Letter to the Editor: WBJ Editorial All Wet

Dear Editor,
 
Regarding the editorial that appeared in the Jan. 21 edition of the Worcester Business Journal in support of Cape Wind, consider the following:

Measuring wind power in megawatts (MW), or peak output, is incorrect in a most basic way, as when stated in the editorial that the Cape Wind project would produce 468 MW or "75 percent of Cape and Island energy needs." The correct measurement term is MW hours, which takes into account that the wind only blows approximately 30 percent of the time. So, over 24 hours, or say a month, the average output is about one-third of the peak, or equivalent to 154 MW from a conventional power plant that is consistently producing 24 hours per day. Cape Wind wants you to believe 154 is 468, and that it is always there. That is simply untrue.

New England demand is approaching 30,000 MW. The net 154 MW of Cape wind is about .0051 of it - one half of 1 percent. Think carefully about that trade: a 0.5 percent reduction in energy generated to defile the sound? Bad deal.
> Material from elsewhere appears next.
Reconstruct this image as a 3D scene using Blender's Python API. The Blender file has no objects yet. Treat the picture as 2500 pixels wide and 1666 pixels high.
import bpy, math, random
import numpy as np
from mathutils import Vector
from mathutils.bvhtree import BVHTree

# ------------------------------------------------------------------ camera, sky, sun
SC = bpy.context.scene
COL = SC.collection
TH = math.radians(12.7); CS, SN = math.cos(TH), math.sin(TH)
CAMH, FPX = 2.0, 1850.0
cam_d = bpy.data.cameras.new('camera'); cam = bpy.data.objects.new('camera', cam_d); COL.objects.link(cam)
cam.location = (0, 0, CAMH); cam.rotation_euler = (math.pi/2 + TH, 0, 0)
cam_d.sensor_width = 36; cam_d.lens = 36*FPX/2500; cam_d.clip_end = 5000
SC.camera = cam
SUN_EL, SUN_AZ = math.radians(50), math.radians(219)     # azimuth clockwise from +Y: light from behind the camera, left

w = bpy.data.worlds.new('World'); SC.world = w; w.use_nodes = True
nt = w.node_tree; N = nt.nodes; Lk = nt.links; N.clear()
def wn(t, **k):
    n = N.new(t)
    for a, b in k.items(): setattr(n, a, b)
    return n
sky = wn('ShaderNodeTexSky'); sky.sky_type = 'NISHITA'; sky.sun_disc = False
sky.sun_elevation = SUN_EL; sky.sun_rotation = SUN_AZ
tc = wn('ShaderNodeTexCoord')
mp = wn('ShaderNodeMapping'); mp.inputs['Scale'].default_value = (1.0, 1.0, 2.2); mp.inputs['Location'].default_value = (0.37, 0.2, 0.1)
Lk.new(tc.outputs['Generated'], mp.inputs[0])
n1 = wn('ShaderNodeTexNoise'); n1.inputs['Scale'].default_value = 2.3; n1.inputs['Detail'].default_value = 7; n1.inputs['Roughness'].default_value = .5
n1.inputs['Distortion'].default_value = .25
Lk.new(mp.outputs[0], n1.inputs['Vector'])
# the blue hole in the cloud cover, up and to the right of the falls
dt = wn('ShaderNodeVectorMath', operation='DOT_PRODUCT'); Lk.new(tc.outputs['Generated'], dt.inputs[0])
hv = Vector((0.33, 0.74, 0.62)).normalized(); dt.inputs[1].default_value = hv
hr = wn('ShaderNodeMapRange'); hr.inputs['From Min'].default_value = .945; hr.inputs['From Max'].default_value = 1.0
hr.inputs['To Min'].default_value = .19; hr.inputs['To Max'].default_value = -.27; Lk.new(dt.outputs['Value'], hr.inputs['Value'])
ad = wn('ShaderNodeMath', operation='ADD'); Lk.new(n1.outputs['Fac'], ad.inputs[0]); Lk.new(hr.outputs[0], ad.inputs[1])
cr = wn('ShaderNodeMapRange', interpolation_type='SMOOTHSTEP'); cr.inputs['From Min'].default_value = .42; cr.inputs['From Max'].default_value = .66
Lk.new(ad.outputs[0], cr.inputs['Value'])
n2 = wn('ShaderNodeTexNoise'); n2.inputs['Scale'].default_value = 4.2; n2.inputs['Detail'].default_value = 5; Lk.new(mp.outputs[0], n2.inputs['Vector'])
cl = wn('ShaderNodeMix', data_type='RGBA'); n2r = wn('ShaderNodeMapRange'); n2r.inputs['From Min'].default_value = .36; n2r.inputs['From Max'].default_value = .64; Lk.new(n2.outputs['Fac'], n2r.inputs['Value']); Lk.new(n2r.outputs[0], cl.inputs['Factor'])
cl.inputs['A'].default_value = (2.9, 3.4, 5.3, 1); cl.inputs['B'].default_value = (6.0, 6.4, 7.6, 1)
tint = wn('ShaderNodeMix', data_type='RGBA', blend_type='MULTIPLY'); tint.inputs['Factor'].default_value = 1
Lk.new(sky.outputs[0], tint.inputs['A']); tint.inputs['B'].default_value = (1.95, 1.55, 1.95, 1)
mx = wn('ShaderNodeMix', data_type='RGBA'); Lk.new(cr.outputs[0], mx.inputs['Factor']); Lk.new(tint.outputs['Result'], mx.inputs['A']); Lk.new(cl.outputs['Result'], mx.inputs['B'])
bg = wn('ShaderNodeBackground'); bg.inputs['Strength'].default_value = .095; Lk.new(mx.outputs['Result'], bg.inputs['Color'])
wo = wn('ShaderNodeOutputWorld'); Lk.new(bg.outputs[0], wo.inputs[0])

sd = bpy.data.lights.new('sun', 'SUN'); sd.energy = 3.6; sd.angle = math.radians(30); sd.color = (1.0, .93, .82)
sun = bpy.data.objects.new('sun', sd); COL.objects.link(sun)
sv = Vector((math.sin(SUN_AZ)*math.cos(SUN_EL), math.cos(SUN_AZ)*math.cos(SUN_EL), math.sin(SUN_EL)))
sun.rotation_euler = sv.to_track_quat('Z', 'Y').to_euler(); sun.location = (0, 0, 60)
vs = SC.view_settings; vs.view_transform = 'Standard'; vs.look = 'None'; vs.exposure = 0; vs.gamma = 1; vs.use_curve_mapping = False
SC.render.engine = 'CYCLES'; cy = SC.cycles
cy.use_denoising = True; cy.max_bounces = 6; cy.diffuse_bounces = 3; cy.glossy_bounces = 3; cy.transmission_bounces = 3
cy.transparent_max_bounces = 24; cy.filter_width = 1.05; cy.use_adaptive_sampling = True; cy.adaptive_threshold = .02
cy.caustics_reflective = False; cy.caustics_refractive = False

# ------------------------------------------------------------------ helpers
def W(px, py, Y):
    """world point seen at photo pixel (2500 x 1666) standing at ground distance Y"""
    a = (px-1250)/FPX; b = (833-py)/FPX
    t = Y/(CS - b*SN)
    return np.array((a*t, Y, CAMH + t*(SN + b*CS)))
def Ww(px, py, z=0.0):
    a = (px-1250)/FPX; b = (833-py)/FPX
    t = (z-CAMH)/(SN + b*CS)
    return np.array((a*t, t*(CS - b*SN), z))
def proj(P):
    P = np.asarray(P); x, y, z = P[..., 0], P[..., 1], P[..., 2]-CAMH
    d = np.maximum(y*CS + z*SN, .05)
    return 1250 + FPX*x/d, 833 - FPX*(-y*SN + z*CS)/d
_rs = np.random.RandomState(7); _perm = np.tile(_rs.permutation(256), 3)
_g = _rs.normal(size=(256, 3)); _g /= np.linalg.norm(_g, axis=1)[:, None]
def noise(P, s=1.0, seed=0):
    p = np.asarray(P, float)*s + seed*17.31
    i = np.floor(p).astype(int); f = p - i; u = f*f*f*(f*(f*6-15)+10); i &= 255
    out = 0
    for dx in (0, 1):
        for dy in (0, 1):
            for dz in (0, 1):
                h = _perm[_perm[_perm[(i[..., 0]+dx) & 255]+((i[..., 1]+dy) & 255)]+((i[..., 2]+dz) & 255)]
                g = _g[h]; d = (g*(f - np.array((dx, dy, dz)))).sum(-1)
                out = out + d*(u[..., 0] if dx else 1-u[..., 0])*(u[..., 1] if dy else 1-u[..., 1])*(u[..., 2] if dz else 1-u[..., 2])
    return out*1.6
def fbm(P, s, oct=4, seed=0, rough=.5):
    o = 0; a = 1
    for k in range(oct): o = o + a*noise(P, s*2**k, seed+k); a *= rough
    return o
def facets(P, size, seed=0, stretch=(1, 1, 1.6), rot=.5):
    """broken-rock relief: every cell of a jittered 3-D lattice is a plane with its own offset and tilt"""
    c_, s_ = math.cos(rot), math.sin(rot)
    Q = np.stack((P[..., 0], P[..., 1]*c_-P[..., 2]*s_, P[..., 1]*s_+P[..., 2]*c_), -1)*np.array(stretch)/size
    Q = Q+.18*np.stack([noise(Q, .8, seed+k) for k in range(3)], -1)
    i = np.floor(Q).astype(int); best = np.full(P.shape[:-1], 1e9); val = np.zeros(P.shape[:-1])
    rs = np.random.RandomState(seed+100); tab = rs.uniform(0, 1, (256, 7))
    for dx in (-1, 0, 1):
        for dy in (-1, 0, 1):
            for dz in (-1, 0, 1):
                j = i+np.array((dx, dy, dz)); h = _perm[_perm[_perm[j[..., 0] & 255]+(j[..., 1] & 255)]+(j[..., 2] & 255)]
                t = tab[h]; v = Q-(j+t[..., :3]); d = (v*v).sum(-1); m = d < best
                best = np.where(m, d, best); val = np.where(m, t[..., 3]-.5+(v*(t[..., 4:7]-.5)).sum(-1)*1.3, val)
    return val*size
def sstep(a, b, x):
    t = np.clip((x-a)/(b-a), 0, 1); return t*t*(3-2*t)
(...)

You laud the Cape Wind group for its tenacity. But why are they so tenacious when even the subsidized economics of wind are so marginal right from the start as compared to other sources? The reason is renewable energy certificates or RECs, which can be worth as much as the electricity. Those who own the source of energy can sell these RECs to utility companies. The RECs have nothing to do with MW generated, only "green capacity." More green energy supply actually dilutes the price of RECs, a perverse incentive if there ever was one. This is why politicians and lawyers maneuver ferociously to keep hydro out of the REC market. All other states count small hydro as green, why not here? It's because those who extol wind for its environmental aspects to your face would get a little less cash in the back room, apparently quite a worry for them.

Well-meaning, environmentally-concerned but technically inept people are cleverly tricked into supporting the wrong thing. Wind or solar can opportunistically displace a small amount of fuel. I am 100 percent for that, but let's keep the scale real.